Dynamic Programming

1
Dynamic Programming

• 12-2-2003

2
Opening Discussion

• What do you remember about our discussion of
  dynamic programming from last class? What are
  the steps in coming up with a DP solution to a
  problem?
• Do you have any questions about the assignment?
• Scheme and the largest factorial in Java.

3
Optimal Substructure

• In order for a problem to be approachable with
  dynamic programming, it must have optimal
  substructure. So the optimal solution to the
  full problem must be built from optimal solutions
  to smaller problems.
• In graphs a shortest path has this, a longest
  path does not.

4
Assembly Line Problem

• As simple example of this is the assembly line
  problem from the book. You have two assembly
  lines next to one another they do things at
  different speeds. Normally cars go straight
  through them, but rush jobs want the fastest
  path. That might include some transfers, but
  transfers cost some time.
• At each station the optimal path either comes
  from the previous station on that line, or the
  previous one on the other line.

5
Assembly Line Recursion/Solution

• Solving this requires only the recursive function
  and two arrays, one for each assembly line.

6
0/1 Knapsack Problem

• Last time we began discussion this problem. We
  need to consider if our approach gives us optimal
  substructure.
• To do that the recursive arguments must be the
  number of the object being considered and the
  weight we are currently carrying. This makes
  things harder for non-integer weights.

7
Solving 0/1 Knapsack

• To solve this problem we need a 2D array with one
  dimension that goes up to the number of items and
  a second dimension that goes up to the maximum
  weight that we can hold.
• We simply fill this in starting from the bottom
  left corner and the value that comes out in the
  top right corner is the final answer.

8
Reconstructing the Solution

• The methods we have talked about only tell us a
  final value, not how to get it. To find that, we
  simply track back from the answer we got and
  reconstruct how we got there.
• Lets see how this works in our examples.

9
Memoization

• Because we have trained our brains to think in a
  top-down approach a lot of the time, it can often
  be helpful to use a top-down style like we would
  with recursion, but simply save the intermediate
  answers. For this we have an array like in DP
  that we pass through the recursive calls.

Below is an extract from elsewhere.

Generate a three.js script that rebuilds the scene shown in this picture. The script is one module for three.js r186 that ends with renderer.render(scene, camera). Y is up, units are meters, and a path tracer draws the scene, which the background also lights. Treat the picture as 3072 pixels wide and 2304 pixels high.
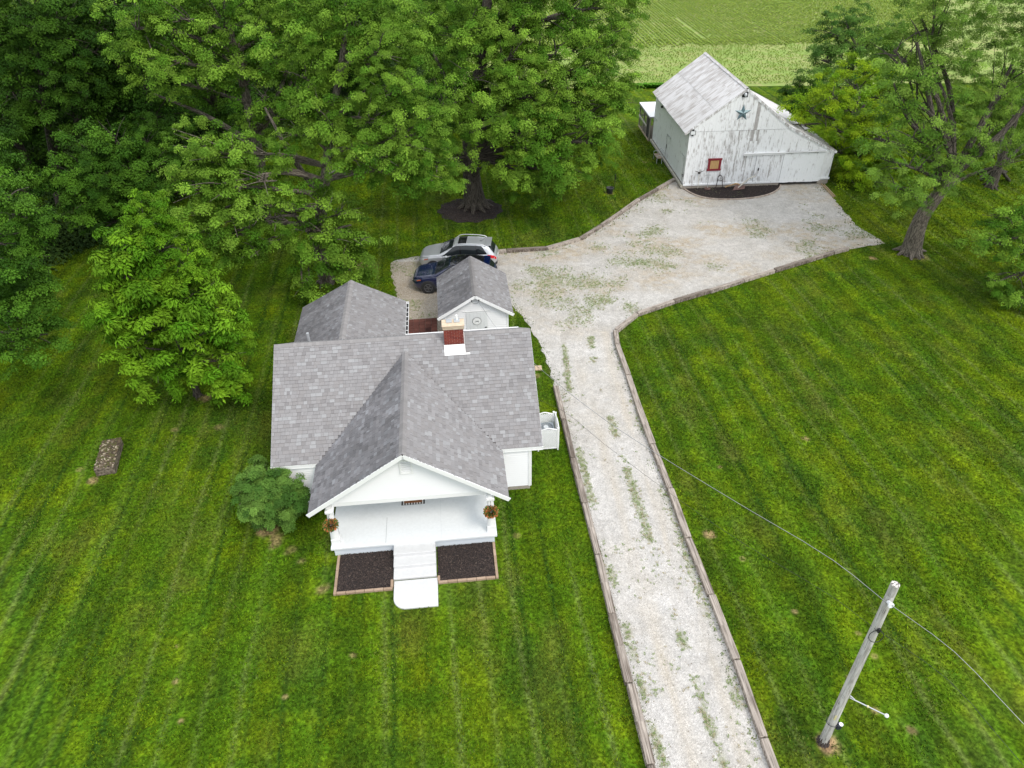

When
  we need something we try looking in the array
  before making the recursive call.

10
Longest Common Subsequence

• For this problem, we want to find the longest
  sequence of characters that is found in two
  strings. The sequence must be found in both in
  order, but doesnt have to be consecutive.
• For example, Happy Birthday and Have a nice
  day share the common subsequence Ha iday

11
Solution to LCS

• Does this problem have optimal substructure?
• How can we characterize a solution?
• What does the recursive function look like for
  finding the length of the LCS? To answer this
  last question lets think of what is it a
  function of, and what the possibilities are for a
  given value.

12
Minute Essay

• Write a piece of code (or pseudocode) that would
  solve one of the DP problems we talked about
  today.
• Assignment 6 is due a week from today.
  Assignment 7 has been posted as well. Id like
  for it to be submitted by the 15th.